Another big factor in my subjective inner state is music. Music is king and is one of my dearest passions. I love playing guitar and singing. I'm definitely not the best singer, and am in desperate need of more lessons, but it doesn't matter; it's this intense feeling that is within that I want to experience and sometimes express. My LSI friend, who studies Musicology, says I'm a decent guitar playing, but that my singing is the one of the worst he's ever heard lol. That's pretty crazy thing to hear, but he has 4D Si (demonstrative)and he values Se, so he wants to be blunt. He just wants to help and for me not to "embarrass" myself.
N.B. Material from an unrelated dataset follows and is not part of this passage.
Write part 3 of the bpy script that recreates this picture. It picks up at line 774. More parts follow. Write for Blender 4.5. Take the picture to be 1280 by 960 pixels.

It's not so much about being healthy... but being in the "good" state. A good state can be a healthy thing to do. Good states are: eating enough food, healthy food, listening to music you enjoy, seeing nice art, a well decorated home, sleeping enough, being in healthy relationships, little conflict getting enough affection etc.
IDK if its related, but my LII friend has some similar habits.
She really eats small portions without paying attention to eating enough of the essential nutrients or having a balanced meal. She's also more or less picky with food too.
She suffered of anemia for the same reason for several years.
On the other hand, she also always felt like "the ugliest" of her siblings when actually she look nicest. The word "shame" has always been on her vocabulary too, like she really fear shame.
Being in a positive physical state is a good, concise definition, but it is also subjective. Every LII (and EII) will have a different idea about what is a good state and how to reach it. I know some who reach this state exclusively through sex and expensive food. Others are health nuts and clean freaks. Some sleep 14 hours a day and smoke pot the other 10. I've seen extremes in moderation and excess, often from the same people.
Generally speaking people with an Si HA enjoy being pulled out of their heads through some sort of sensation or experience, but at the same time they don't want any sensation or experience that distracts them when they want to focus. An unrealistic expectation, but that is the HA for you.
As for my experience, when I was a kid my favorite days to play outside were the days with storms, or the ones that were especially hot or cold. I also had an affinity for high places, cramped, hidden spots, or anywhere that created an exaggerated sense of scale. When I got older I briefly tested just how drunk/high I could get. I have always been somewhat obsessive about my health and the cleanliness of my environment, and I have always been inconsistent about the maintenance of both.
Last edited by Syynth; 09-16-2017 at 10:30 PM.